┌─ Provided data

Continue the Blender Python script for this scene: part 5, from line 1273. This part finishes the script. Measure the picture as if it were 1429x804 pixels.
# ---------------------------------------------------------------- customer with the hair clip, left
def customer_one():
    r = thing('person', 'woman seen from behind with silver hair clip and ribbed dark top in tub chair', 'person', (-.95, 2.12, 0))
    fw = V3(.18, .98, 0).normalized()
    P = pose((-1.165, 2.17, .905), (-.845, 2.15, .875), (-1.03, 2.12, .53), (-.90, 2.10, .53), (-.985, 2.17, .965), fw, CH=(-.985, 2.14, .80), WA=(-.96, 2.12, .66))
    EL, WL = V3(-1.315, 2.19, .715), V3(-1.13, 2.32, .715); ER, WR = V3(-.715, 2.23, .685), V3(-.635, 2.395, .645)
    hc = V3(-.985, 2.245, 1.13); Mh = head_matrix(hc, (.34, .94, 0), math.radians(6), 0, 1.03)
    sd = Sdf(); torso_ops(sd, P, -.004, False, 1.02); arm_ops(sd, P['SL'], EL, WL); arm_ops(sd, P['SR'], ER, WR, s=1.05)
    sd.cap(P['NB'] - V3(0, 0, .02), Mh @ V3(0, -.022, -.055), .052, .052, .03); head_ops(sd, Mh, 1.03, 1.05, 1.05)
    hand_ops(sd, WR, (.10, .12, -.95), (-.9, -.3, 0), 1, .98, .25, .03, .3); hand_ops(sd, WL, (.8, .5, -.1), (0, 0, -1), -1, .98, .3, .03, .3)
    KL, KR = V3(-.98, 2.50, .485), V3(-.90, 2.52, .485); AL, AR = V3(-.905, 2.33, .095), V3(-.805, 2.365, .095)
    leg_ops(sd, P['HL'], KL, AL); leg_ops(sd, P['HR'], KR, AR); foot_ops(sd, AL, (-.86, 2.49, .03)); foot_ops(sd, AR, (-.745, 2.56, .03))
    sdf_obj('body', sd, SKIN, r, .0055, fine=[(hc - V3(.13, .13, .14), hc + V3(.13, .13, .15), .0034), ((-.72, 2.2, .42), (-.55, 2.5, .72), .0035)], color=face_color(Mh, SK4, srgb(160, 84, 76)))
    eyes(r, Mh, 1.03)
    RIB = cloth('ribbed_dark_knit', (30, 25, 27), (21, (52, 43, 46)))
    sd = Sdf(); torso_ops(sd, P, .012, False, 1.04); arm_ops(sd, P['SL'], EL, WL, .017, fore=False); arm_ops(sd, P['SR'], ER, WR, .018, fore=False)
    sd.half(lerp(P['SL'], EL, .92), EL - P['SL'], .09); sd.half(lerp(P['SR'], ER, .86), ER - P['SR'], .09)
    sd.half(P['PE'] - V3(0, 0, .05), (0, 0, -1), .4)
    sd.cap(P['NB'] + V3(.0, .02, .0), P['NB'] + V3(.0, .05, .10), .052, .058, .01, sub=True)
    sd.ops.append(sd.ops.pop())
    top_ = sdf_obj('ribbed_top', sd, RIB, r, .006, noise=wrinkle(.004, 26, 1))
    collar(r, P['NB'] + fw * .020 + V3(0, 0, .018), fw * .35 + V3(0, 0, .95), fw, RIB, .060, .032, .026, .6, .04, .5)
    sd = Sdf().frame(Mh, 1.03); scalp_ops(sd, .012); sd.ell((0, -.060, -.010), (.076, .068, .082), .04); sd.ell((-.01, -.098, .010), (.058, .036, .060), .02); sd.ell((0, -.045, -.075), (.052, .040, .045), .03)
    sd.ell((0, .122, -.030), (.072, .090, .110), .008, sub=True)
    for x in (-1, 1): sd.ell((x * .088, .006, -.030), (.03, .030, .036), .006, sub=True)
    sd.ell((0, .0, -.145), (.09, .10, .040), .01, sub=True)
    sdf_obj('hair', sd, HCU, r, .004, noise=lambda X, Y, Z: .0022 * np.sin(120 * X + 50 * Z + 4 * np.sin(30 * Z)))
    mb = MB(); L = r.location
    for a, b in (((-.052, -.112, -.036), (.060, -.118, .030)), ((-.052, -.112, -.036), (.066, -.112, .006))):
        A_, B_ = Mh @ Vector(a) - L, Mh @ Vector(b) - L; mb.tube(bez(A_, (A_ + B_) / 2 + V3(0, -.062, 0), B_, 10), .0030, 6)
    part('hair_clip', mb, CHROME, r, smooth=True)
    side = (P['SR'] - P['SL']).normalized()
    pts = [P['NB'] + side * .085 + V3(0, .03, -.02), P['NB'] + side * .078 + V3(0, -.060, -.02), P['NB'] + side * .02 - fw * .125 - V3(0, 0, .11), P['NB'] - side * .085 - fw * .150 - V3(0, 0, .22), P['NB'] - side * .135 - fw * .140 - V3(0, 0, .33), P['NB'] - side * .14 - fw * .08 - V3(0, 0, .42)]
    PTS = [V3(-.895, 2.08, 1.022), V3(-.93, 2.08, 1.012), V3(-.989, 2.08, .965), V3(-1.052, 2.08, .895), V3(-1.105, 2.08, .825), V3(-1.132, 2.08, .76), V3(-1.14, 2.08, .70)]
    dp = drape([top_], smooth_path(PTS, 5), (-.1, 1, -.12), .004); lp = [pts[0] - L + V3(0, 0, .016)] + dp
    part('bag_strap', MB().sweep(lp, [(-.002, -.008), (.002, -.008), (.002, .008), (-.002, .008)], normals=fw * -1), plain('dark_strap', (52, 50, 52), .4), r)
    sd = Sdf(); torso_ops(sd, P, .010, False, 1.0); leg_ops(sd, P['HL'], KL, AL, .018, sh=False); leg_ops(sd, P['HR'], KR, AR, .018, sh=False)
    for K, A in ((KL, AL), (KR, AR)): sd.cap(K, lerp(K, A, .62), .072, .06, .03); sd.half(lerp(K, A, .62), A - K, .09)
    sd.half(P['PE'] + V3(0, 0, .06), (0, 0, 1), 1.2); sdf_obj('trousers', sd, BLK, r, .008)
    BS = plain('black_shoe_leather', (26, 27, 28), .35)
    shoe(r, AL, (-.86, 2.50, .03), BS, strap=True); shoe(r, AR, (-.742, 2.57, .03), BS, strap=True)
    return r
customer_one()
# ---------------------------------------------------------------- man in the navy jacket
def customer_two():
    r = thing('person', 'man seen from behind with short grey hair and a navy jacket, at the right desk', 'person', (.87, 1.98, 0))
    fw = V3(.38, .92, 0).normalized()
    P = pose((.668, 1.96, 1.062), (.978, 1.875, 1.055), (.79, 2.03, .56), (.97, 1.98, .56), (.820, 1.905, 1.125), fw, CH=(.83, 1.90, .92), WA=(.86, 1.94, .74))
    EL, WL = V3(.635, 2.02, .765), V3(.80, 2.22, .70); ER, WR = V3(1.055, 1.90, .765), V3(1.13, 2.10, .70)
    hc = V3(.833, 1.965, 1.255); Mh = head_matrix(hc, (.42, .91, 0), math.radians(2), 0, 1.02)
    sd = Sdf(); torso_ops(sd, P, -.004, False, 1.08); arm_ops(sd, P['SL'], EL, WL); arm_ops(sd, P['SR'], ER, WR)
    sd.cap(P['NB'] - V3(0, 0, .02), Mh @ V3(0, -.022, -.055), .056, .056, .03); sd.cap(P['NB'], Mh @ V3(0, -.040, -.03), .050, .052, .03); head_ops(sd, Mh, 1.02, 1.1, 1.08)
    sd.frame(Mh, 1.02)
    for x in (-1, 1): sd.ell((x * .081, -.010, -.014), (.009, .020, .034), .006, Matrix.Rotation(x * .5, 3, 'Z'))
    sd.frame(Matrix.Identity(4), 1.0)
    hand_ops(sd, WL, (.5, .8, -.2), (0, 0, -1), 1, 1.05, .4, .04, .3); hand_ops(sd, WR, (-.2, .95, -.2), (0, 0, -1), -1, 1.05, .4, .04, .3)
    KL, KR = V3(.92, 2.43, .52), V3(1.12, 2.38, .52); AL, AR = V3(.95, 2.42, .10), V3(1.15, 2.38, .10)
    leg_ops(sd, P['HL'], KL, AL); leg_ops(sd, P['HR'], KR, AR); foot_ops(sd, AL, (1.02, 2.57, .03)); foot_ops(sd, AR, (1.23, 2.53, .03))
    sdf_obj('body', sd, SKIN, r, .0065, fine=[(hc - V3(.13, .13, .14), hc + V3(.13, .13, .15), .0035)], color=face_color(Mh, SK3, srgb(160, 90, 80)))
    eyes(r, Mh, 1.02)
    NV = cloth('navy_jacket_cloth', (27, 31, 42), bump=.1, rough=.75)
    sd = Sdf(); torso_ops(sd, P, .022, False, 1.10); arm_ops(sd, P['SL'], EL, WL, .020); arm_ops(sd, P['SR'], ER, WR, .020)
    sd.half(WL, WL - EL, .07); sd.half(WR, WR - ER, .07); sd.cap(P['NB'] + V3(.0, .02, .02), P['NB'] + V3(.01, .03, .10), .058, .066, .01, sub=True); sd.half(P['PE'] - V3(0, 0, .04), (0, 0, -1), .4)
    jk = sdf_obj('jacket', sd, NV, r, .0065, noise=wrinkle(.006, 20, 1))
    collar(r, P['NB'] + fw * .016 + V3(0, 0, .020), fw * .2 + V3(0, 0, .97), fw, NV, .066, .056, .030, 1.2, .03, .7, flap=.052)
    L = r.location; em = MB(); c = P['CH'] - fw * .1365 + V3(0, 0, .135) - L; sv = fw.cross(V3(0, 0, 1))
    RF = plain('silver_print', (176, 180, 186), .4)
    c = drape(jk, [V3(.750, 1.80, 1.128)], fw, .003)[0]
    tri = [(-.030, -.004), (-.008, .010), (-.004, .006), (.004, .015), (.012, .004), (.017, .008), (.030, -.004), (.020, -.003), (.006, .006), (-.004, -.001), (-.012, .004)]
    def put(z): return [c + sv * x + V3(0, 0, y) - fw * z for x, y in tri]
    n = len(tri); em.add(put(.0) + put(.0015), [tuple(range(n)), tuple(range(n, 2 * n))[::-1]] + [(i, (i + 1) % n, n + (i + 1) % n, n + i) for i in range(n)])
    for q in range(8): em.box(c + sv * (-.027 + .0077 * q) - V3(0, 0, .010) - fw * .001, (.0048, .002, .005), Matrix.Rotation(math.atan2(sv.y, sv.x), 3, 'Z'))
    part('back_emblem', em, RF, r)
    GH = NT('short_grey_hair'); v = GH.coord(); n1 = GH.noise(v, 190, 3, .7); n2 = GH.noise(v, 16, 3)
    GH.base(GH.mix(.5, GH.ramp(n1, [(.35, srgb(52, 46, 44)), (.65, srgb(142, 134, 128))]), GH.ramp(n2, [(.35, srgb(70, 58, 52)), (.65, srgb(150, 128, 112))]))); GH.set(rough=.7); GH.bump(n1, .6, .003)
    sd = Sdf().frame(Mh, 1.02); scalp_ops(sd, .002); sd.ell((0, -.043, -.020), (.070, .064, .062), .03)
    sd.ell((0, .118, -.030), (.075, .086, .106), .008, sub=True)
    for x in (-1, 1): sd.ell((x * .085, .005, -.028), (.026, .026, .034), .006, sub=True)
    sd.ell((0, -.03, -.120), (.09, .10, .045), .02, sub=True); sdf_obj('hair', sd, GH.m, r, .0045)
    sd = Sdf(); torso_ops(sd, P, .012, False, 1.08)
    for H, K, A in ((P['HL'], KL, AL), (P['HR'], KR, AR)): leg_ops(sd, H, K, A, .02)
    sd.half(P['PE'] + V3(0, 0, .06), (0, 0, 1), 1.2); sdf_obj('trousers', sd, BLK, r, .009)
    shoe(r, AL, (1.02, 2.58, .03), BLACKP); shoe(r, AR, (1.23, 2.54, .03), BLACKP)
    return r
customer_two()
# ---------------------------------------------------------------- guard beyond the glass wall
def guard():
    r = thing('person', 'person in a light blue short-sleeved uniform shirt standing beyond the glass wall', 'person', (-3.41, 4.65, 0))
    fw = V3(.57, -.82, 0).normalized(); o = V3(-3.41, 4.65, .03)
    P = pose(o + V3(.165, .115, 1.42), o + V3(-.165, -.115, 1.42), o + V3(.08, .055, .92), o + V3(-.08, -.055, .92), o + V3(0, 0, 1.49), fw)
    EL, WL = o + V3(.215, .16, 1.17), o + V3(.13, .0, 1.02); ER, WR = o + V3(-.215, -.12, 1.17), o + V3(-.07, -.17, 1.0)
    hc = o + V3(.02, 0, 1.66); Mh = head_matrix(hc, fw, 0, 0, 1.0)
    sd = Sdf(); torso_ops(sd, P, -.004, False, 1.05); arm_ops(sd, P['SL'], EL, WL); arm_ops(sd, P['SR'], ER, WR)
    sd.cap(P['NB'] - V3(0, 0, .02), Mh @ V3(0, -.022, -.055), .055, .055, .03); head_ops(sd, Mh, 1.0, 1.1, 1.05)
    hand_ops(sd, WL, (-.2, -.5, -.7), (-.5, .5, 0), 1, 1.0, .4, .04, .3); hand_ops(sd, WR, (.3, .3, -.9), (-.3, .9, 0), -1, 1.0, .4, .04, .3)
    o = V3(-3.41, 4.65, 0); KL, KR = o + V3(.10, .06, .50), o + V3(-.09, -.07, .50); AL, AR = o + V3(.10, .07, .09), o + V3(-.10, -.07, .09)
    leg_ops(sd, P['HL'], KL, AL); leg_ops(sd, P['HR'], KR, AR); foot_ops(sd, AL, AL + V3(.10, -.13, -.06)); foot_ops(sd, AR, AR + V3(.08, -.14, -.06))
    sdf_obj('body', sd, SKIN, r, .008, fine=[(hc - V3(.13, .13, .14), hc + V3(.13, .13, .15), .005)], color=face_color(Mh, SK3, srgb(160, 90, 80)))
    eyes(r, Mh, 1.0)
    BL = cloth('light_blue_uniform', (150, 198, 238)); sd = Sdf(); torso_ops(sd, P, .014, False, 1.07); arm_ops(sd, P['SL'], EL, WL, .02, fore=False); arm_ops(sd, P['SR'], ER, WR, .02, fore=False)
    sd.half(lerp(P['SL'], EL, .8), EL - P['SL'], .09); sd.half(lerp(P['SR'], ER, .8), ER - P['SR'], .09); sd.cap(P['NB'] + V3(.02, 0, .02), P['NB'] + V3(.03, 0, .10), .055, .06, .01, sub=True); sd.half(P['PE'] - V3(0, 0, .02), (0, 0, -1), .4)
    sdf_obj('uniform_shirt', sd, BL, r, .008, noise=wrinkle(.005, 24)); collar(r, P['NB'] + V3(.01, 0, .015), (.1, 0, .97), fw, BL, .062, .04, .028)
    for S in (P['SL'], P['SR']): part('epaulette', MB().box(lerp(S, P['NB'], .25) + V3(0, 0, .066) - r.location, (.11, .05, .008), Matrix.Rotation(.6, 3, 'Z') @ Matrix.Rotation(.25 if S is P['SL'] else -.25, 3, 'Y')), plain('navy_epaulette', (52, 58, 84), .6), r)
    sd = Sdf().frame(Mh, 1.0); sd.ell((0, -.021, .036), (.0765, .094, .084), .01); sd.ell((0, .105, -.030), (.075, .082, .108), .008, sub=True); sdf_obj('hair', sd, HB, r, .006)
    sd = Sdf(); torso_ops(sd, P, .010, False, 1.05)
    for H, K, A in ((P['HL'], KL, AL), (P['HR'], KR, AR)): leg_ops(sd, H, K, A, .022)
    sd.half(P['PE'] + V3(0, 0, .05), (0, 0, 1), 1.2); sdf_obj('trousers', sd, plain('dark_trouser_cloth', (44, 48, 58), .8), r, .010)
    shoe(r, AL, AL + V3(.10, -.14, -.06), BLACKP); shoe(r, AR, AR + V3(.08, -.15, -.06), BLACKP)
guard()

└─

Go through the listing above and list every line that has the word "part".

_Answer for this exercise_.
Continue the Blender Python script for this scene: part 5, from line 1273. This part finishes the script. Measure the picture as if it were 1429x804 pixels.
    part('hair_clip', mb, CHROME, r, smooth=True)
    part('bag_strap', MB().sweep(lp, [(-.002, -.008), (.002, -.008), (.002, .008), (-.002, .008)], normals=fw * -1), plain('dark_strap', (52, 50, 52), .4), r)
    part('back_emblem', em, RF, r)
    for S in (P['SL'], P['SR']): part('epaulette', MB().box(lerp(S, P['NB'], .25) + V3(0, 0, .066) - r.location, (.11, .05, .008), Matrix.Rotation(.6, 3, 'Z') @ Matrix.Rotation(.25 if S is P['SL'] else -.25, 3, 'Y')), plain('navy_epaulette', (52, 58, 84), .6), r)